Directions:
Print the data exactly as it is given, please.

Dataset excerpt:

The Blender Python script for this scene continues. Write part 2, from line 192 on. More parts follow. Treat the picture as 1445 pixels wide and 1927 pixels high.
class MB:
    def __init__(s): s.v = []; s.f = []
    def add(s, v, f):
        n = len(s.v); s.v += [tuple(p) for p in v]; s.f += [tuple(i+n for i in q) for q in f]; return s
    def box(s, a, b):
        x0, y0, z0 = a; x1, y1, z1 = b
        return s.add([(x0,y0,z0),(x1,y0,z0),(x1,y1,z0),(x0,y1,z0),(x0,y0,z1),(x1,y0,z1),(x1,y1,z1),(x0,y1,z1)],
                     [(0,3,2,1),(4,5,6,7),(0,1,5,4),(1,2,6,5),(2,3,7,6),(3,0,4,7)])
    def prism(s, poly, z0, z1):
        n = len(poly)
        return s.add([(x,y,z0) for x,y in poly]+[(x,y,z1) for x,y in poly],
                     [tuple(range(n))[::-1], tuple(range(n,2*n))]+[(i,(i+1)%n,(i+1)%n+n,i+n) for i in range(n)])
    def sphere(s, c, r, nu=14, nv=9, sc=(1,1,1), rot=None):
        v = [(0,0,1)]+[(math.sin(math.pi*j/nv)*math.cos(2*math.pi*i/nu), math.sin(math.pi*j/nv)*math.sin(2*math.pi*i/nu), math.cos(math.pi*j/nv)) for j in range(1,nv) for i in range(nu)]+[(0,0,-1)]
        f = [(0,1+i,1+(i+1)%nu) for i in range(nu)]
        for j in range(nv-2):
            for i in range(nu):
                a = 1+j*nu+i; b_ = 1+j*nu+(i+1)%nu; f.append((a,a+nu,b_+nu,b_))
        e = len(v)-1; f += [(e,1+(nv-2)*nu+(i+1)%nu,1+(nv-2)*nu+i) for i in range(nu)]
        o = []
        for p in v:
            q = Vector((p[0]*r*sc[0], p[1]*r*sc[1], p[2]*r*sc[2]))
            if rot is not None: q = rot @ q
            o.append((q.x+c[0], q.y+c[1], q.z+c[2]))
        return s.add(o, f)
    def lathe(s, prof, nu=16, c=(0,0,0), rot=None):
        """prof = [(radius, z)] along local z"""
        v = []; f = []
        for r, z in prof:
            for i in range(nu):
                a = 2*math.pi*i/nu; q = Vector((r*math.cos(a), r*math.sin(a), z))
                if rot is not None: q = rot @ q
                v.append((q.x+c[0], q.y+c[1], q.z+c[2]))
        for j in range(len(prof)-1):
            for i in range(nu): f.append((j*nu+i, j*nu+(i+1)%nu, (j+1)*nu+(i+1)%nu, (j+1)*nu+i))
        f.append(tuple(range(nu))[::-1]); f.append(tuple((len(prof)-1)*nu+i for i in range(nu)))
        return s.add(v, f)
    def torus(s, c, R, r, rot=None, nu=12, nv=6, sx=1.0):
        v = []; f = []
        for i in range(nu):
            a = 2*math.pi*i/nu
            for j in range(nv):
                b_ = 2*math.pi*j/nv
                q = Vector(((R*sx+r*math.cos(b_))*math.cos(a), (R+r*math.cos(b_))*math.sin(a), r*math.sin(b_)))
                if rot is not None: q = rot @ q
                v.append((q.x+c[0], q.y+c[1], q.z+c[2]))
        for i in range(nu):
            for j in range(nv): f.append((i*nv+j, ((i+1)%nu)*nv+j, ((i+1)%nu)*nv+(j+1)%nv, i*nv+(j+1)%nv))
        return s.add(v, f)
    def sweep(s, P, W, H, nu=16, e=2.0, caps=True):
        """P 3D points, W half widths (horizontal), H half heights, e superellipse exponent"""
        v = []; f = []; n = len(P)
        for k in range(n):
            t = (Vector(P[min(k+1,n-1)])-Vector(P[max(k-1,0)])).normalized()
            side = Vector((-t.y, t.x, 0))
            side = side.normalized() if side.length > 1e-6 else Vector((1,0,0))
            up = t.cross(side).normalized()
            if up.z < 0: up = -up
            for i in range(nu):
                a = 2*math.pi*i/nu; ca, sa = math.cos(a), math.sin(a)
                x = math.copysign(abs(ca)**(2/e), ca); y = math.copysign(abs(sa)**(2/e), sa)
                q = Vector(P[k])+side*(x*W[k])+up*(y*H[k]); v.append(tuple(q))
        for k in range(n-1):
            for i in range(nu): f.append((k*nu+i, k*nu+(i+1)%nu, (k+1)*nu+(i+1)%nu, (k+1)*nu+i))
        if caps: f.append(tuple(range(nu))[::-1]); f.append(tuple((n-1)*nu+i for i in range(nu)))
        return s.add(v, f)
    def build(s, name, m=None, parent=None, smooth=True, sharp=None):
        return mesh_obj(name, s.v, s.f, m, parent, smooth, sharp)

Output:
The Blender Python script for this scene continues. Write part 2, from line 192 on. More parts follow. Treat the picture as 1445 pixels wide and 1927 pixels high.
class MB:
    def __init__(s): s.v = []; s.f = []
    def add(s, v, f):
        n = len(s.v); s.v += [tuple(p) for p in v]; s.f += [tuple(i+n for i in q) for q in f]; return s
    def box(s, a, b):
        x0, y0, z0 = a; x1, y1, z1 = b
        return s.add([(x0,y0,z0),(x1,y0,z0),(x1,y1,z0),(x0,y1,z0),(x0,y0,z1),(x1,y0,z1),(x1,y1,z1),(x0,y1,z1)],
                     [(0,3,2,1),(4,5,6,7),(0,1,5,4),(1,2,6,5),(2,3,7,6),(3,0,4,7)])
    def prism(s, poly, z0, z1):
        n = len(poly)
        return s.add([(x,y,z0) for x,y in poly]+[(x,y,z1) for x,y in poly],
                     [tuple(range(n))[::-1], tuple(range(n,2*n))]+[(i,(i+1)%n,(i+1)%n+n,i+n) for i in range(n)])
    def sphere(s, c, r, nu=14, nv=9, sc=(1,1,1), rot=None):
        v = [(0,0,1)]+[(math.sin(math.pi*j/nv)*math.cos(2*math.pi*i/nu), math.sin(math.pi*j/nv)*math.sin(2*math.pi*i/nu), math.cos(math.pi*j/nv)) for j in range(1,nv) for i in range(nu)]+[(0,0,-1)]
        f = [(0,1+i,1+(i+1)%nu) for i in range(nu)]
        for j in range(nv-2):
            for i in range(nu):
                a = 1+j*nu+i; b_ = 1+j*nu+(i+1)%nu; f.append((a,a+nu,b_+nu,b_))
        e = len(v)-1; f += [(e,1+(nv-2)*nu+(i+1)%nu,1+(nv-2)*nu+i) for i in range(nu)]
        o = []
        for p in v:
            q = Vector((p[0]*r*sc[0], p[1]*r*sc[1], p[2]*r*sc[2]))
            if rot is not None: q = rot @ q
            o.append((q.x+c[0], q.y+c[1], q.z+c[2]))
        return s.add(o, f)
    def lathe(s, prof, nu=16, c=(0,0,0), rot=None):
        """prof = [(radius, z)] along local z"""
        v = []; f = []
        for r, z in prof:
            for i in range(nu):
                a = 2*math.pi*i/nu; q = Vector((r*math.cos(a), r*math.sin(a), z))
                if rot is not None: q = rot @ q
                v.append((q.x+c[0], q.y+c[1], q.z+c[2]))
        for j in range(len(prof)-1):
            for i in range(nu): f.append((j*nu+i, j*nu+(i+1)%nu, (j+1)*nu+(i+1)%nu, (j+1)*nu+i))
        f.append(tuple(range(nu))[::-1]); f.append(tuple((len(prof)-1)*nu+i for i in range(nu)))
        return s.add(v, f)
    def torus(s, c, R, r, rot=None, nu=12, nv=6, sx=1.0):
        v = []; f = []
        for i in range(nu):
            a = 2*math.pi*i/nu
            for j in range(nv):
                b_ = 2*math.pi*j/nv
                q = Vector(((R*sx+r*math.cos(b_))*math.cos(a), (R+r*math.cos(b_))*math.sin(a), r*math.sin(b_)))
                if rot is not None: q = rot @ q
                v.append((q.x+c[0], q.y+c[1], q.z+c[2]))
        for i in range(nu):
            for j in range(nv): f.append((i*nv+j, ((i+1)%nu)*nv+j, ((i+1)%nu)*nv+(j+1)%nv, i*nv+(j+1)%nv))
        return s.add(v, f)
    def sweep(s, P, W, H, nu=16, e=2.0, caps=True):
        """P 3D points, W half widths (horizontal), H half heights, e superellipse exponent"""
        v = []; f = []; n = len(P)
        for k in range(n):
            t = (Vector(P[min(k+1,n-1)])-Vector(P[max(k-1,0)])).normalized()
            side = Vector((-t.y, t.x, 0))
            side = side.normalized() if side.length > 1e-6 else Vector((1,0,0))
            up = t.cross(side).normalized()
            if up.z < 0: up = -up
            for i in range(nu):
                a = 2*math.pi*i/nu; ca, sa = math.cos(a), math.sin(a)
                x = math.copysign(abs(ca)**(2/e), ca); y = math.copysign(abs(sa)**(2/e), sa)
                q = Vector(P[k])+side*(x*W[k])+up*(y*H[k]); v.append(tuple(q))
        for k in range(n-1):
            for i in range(nu): f.append((k*nu+i, k*nu+(i+1)%nu, (k+1)*nu+(i+1)%nu, (k+1)*nu+i))
        if caps: f.append(tuple(range(nu))[::-1]); f.append(tuple((n-1)*nu+i for i in range(nu)))
        return s.add(v, f)
    def build(s, name, m=None, parent=None, smooth=True, sharp=None):
        return mesh_obj(name, s.v, s.f, m, parent, smooth, sharp)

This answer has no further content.